De Brí, who studied dress and design at the Grafton Academy, was interested in sculpting from a young age but never saw it as a career. She took her first sculpture course when she was 12, a night class for adults at North Strand Technical School.

 

“I’ve been making objects and sculpting things from the time I was a kid really but I think when I discovered three-dimensional work, I was much better at that and I could kind of make anything I thought of,” she said.

 

“We used to travel a lot as a family, camping and going all over Europe on a shoestring, and when I was around 14, one of the exhibitions my dad brought me to was a Salvador Dalí in the north of Spain. I remember being kind of immersed in these rooms with installations and thinking I could express myself this way if somebody taught me how to do it. 

 

“When I told my dad I wanted to do sculpture he was saying, ‘No, you wouldn’t make a career out of that.’ I suppose at that time, they couldn’t see how it would work.”

De Brí’s father, Fred Corcoran, whom she recalled as having a profound influence on her career, died in March at the age of 93. He is the inspiration for one of her pieces in Out of the Shadows, titled Grounded.

 

A tall stone castle tower with a golden bare tree and a green human-like statue on its battlements.
De Brí’s sculpture Quiet Listening is installed on Belvelly Castle in Cobh, Co Cork

 

“He taught me to be visually aware, to notice the changing colours in nature, and to appreciate your surroundings. As children, he would give myself and my siblings drawing classes, he’d set up a still life and we would each draw it in our own way. I remember him sculpting an elongated head from the leg of an old dining room table; I later cast that piece for him in bronze.”

 

De Brí lives with her husband, Finn, a former chief information officer at the Houses of Oireachtas, whom she met when she was 18. They have two children: Jeda, 32, who is a film writer and director, and Cal, 30, a videographer.

 

De Brí said being a sculptor has helped her manage her ADHD and dyslexia. “In school being ADHD/dyslexic was very difficult, they didn’t really know about it then,” she said. “I have a low boredom threshold so I would draw or write poems to amuse myself in class.
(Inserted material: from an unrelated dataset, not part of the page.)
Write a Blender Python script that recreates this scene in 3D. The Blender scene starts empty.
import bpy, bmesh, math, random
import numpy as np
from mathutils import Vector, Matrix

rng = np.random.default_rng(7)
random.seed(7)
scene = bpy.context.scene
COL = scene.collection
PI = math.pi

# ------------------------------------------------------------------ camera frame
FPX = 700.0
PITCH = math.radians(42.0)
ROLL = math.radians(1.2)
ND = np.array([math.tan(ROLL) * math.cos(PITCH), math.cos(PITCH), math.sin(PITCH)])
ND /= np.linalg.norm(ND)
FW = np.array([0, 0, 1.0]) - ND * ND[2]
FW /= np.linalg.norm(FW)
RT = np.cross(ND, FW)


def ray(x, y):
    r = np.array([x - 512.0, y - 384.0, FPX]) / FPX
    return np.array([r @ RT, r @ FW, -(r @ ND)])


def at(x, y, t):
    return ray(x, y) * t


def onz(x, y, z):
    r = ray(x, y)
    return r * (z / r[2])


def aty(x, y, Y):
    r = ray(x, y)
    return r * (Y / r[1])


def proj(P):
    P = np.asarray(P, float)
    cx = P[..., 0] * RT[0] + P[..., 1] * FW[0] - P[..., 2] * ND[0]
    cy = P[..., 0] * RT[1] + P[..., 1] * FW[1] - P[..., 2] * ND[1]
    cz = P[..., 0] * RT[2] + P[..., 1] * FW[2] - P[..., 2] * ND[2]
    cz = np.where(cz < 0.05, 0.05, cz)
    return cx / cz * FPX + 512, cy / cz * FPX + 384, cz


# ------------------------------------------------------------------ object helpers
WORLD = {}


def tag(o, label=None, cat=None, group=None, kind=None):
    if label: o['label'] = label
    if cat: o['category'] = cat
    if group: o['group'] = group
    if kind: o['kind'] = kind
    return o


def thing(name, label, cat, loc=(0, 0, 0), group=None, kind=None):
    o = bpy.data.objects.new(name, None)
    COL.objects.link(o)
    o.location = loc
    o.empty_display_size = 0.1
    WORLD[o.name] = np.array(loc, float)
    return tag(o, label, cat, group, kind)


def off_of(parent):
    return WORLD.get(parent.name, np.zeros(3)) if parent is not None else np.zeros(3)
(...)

The nuns weren’t impressed, so I spent a lot of time outside the door or down with the headmistress. Being a sculptor is perfect for ADHD, when I am making a sculpture I don’t think about anything else. I am completely focused on the piece, almost like a meditation. The physicality of the work also calms the mind.” 

Despite her unique line of work, De Brí still manages to work the standard 9-5, Monday to Friday. She said some pieces could take up to 18 months to complete, though she usually works on several simultaneously.

 

“I basically start making a model piece in wax and then it goes into the foundry and is poured and cast,” she said. “Then I get it back and do the metalwork on it. But while it’s in the foundry, I’ll be starting another piece, so I’m jumping from working in wax to working in metal. I like to work on big-scale pieces because there’s a whole engineering aspect to it as well. There’s lots of female sculptors now, but it definitely is a male-dominated industry; it’s a very physical discipline.”

De Brí, who is reluctant to disclose her age during our interview, said she had no plans to retire, citing Louise Bourgeois, the French sculptor, who continued working until her death in 2010 at the age of 98. She added: “There’s no way I’ll ever stop working.”